The Imperial March – John Williams

Inception and Star Wars are both films which, without their respective orchestral soundtracks, would totally lack the depth and drama needed to pull off their audacious narrative ambitions. So here’s the other classic Star Wars theme – although you won’t hear it in Episode IV: A New Hope – John Williams wrote it for the Empire Strikes Back soundtrack. Playlist-wise, there’s a wit and a grit to it that earns it a third-quarter, keep-on-running position in this set. ‘Easier the Dark Side is. Faster.’

Chariots of Fire – Vangelis

Ah, go on then! This is pretty on-the-nose for me, but it would just be obtuse not to include it here. Even more than Zimmer’s Inception soundtrack, this is music to imagine you’re in slow motion to. IMAGINE you’re in slow motion, let me stress. I watched Chariots of Fire again recently – it really stands the test of time – filmic running inspiration, should you want it, although I’d wait until you’re back indoors to watch it.
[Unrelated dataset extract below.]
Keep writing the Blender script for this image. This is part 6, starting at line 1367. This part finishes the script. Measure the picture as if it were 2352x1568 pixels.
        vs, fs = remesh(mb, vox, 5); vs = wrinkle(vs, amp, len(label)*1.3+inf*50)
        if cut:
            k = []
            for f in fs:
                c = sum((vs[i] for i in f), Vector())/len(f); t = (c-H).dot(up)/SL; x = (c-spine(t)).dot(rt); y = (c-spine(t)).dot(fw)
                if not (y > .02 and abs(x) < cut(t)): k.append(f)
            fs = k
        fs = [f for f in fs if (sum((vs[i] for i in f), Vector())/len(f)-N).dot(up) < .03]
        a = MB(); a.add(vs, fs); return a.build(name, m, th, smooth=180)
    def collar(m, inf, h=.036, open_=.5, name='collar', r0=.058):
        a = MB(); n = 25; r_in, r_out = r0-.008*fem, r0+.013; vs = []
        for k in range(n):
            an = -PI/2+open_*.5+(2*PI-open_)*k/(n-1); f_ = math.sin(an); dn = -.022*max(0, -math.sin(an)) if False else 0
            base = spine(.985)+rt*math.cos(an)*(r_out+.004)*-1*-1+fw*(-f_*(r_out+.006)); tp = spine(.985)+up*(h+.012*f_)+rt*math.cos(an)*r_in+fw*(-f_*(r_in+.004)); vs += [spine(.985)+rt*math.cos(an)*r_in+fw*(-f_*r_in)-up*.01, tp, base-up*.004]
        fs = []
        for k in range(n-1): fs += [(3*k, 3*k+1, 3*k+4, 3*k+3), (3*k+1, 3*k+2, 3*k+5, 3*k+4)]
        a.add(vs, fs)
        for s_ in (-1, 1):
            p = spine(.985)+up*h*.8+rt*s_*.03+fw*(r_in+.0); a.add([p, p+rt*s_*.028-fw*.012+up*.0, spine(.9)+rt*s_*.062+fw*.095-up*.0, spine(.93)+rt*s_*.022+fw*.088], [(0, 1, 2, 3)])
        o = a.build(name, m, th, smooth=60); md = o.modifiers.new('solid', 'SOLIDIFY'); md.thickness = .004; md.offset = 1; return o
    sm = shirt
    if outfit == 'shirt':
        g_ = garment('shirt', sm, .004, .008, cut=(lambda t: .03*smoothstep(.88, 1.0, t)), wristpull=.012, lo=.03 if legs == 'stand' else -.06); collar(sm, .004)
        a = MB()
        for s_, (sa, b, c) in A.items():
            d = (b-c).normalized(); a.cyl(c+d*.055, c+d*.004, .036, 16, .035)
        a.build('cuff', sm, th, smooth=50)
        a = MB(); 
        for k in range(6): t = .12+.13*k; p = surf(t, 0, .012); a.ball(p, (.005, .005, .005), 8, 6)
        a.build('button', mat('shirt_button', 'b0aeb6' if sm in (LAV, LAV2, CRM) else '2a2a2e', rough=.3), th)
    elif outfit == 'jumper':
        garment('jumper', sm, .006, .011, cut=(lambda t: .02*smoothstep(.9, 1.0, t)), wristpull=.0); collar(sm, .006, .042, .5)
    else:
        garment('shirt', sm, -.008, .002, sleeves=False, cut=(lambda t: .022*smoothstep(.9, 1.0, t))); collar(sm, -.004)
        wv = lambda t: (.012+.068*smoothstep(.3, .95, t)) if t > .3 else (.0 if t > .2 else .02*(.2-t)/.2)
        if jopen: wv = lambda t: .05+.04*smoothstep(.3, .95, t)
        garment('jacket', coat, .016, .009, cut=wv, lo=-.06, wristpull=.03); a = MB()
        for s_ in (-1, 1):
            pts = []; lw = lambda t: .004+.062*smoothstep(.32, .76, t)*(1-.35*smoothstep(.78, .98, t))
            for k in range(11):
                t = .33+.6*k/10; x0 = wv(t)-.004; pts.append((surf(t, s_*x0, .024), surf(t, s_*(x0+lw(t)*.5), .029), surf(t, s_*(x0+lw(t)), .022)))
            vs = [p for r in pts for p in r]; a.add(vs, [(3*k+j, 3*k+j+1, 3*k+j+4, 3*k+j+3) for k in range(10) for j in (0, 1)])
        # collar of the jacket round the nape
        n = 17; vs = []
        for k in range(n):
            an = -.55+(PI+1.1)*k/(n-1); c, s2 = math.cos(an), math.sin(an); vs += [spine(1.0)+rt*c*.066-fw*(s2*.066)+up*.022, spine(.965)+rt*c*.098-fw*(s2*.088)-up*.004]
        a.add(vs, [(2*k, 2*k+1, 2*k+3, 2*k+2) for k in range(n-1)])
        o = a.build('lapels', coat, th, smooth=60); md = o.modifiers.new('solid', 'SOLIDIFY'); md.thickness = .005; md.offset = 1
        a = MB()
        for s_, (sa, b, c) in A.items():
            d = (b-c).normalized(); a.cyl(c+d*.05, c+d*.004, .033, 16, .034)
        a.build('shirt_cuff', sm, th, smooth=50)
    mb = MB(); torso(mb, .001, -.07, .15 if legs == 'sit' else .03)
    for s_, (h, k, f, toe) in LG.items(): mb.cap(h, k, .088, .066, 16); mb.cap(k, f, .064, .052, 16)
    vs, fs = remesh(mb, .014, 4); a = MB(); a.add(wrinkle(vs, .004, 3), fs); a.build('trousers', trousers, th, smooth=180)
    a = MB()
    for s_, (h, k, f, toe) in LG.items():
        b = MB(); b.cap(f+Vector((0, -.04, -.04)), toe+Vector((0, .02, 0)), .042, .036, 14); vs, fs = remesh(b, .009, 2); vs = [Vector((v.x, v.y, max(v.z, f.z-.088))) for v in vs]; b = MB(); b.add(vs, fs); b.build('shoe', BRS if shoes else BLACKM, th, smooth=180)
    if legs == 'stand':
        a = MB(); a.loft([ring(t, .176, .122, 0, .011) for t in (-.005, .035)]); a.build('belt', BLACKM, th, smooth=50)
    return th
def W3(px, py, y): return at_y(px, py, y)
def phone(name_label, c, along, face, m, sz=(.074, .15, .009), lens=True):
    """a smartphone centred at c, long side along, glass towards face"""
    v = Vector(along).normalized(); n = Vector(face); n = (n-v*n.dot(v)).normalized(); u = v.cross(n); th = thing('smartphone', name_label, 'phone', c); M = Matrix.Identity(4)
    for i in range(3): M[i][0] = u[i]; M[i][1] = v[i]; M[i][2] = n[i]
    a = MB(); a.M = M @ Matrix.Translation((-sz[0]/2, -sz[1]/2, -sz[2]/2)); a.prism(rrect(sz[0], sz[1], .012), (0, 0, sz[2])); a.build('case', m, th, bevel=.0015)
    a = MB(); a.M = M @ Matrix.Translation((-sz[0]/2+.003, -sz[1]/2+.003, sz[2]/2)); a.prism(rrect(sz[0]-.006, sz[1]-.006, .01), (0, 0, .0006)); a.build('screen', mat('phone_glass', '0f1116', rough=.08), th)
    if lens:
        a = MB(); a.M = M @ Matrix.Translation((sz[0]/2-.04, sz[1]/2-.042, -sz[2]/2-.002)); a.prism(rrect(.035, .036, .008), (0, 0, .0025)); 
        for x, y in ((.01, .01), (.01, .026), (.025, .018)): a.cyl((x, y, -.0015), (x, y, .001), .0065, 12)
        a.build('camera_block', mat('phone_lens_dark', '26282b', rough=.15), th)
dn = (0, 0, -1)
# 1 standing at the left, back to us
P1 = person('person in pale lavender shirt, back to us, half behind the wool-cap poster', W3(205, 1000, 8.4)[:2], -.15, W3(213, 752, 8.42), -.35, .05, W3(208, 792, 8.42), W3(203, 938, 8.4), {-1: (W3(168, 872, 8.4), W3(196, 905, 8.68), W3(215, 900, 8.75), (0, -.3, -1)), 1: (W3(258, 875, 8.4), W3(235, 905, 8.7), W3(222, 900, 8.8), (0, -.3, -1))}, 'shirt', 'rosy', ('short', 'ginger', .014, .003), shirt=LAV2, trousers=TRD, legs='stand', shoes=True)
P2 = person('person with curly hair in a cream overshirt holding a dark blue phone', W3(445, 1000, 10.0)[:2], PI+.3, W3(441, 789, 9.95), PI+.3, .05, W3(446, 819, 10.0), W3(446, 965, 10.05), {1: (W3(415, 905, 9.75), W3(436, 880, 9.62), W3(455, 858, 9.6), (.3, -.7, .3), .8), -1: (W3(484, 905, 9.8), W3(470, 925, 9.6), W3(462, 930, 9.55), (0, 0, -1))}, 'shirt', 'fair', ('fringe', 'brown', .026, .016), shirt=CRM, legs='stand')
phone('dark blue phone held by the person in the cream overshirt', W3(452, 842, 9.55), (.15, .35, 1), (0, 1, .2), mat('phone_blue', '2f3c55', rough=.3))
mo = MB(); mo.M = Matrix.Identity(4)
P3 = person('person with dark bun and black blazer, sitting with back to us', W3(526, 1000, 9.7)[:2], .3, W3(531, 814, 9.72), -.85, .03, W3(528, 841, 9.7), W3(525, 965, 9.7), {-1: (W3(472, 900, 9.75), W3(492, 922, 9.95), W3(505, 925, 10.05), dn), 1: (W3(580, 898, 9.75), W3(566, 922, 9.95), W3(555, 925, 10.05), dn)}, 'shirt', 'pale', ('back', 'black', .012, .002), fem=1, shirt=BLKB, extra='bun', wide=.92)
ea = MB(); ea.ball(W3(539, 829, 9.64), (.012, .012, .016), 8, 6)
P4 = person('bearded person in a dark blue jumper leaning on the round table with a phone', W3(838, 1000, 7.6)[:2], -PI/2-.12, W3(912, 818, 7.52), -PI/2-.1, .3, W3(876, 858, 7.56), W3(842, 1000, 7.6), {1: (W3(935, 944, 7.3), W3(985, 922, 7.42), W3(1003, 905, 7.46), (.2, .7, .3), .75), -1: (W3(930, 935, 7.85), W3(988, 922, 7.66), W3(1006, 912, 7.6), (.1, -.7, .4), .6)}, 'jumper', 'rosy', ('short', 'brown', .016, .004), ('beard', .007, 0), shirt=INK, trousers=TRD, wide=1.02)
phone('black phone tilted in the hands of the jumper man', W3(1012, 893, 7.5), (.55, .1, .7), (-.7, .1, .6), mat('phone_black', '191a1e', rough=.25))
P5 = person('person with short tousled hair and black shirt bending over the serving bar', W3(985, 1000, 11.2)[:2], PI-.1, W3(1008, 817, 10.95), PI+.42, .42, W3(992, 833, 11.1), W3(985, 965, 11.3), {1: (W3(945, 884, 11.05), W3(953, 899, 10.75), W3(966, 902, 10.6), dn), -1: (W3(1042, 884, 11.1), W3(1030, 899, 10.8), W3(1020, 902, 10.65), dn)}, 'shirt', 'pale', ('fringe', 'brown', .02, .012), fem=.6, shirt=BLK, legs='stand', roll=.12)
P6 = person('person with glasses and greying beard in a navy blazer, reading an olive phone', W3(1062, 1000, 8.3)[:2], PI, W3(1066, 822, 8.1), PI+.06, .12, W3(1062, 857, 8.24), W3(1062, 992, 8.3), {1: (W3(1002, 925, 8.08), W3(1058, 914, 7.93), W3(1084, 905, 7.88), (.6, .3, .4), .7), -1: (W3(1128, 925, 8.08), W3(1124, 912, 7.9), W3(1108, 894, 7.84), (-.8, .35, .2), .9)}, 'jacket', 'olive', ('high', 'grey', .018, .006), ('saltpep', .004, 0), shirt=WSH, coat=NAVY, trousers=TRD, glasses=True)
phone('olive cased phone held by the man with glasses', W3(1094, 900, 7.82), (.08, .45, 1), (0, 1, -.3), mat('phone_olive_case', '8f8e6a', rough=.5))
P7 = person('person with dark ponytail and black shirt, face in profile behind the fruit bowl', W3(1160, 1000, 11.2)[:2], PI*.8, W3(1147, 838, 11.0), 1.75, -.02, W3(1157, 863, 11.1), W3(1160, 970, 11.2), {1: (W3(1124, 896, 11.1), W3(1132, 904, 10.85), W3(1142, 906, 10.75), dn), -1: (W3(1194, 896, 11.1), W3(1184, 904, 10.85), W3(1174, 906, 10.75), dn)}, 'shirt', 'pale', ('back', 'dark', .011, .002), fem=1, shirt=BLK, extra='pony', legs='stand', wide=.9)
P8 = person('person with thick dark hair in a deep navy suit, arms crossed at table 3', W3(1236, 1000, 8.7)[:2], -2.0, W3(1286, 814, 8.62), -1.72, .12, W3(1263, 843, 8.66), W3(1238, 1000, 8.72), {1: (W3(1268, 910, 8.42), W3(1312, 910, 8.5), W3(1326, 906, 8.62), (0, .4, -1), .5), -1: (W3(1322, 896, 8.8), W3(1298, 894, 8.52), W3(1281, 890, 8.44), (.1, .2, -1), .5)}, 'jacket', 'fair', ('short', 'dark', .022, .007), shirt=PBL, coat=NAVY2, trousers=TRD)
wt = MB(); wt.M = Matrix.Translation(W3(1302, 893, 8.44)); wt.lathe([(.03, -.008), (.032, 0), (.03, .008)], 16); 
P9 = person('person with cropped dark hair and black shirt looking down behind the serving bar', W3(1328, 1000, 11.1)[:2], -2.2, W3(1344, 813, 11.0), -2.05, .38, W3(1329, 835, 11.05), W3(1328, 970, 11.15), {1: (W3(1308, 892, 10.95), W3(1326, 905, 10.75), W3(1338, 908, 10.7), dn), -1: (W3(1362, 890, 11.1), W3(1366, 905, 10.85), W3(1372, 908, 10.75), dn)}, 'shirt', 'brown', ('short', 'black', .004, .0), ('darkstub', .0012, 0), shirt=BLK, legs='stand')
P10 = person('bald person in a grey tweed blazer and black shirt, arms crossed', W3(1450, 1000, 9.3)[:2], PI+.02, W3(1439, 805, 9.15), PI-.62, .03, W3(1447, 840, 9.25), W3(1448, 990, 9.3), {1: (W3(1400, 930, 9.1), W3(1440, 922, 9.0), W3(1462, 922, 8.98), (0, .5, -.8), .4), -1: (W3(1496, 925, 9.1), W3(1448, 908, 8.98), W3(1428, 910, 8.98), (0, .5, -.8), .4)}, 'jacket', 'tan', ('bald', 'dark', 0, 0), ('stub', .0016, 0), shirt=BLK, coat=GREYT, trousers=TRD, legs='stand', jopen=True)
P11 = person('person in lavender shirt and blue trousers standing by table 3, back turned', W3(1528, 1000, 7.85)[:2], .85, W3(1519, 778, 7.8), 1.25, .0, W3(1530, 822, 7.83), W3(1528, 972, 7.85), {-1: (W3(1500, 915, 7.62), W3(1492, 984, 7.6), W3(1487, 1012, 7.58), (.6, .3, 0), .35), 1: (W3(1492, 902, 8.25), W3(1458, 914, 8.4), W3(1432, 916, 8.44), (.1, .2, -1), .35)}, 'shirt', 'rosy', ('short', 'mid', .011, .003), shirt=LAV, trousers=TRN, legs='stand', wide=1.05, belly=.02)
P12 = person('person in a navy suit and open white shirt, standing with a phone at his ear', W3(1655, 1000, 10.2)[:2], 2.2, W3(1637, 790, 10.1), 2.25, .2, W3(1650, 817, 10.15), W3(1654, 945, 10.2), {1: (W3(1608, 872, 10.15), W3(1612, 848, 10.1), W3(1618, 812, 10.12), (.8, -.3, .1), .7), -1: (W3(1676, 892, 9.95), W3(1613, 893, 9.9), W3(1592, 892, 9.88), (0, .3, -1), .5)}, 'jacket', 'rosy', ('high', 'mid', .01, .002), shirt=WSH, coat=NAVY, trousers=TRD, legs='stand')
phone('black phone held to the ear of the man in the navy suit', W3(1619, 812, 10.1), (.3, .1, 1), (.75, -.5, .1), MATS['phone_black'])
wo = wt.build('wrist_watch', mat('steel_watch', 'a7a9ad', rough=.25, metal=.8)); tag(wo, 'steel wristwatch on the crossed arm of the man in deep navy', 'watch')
Gollum’s Song – Emiliana Torrini

I like to think one day I will have a running machine in front of a huge TV, and sometimes stay home and run in front of a film – but running on a treadmill is so relentless and hard. My first forays into running were five minutes at a time on one at the gym, and to get myself through even that short amount of time I would need to visualise myself somewhere more dramatic; spiralling through the mist on some evil-looking mountain perhaps. This song from the end of The Lord of the Rings: the Two Towers catches that. It’s not a finish-the-run song, it’s a keep-on-running, even-to-the-Cracks-of-Doom song – and if you do keep running through the dramatic sadness of Gollum’s Song (his singing voice is much nicer than his speaking voice, thanks to Emiliana Torrini), you’re rewarded with the empowering thrill of Howard Shore’s vaguely equine theme.

The Strength of the Righteous – Ennio Morricone

To finish, a step away from bombast towards the steady beats of rock and pop. The mighty Ennio Morricone’s fabulous, just-slightly-crazy soundtrack to Brian De Palma’s superb The Untouchables has the energy of his more famous western themes – matching the muscular machismo of the film – but also catches the gangster vibe with its jazzy instrumentation. It opens with this rhythmic tension builder that’ll make you feel like you’re being chased. In a good way.

And what a title. Get out there with these tunes, and you never know – you might feel the strength of the righteous yourself.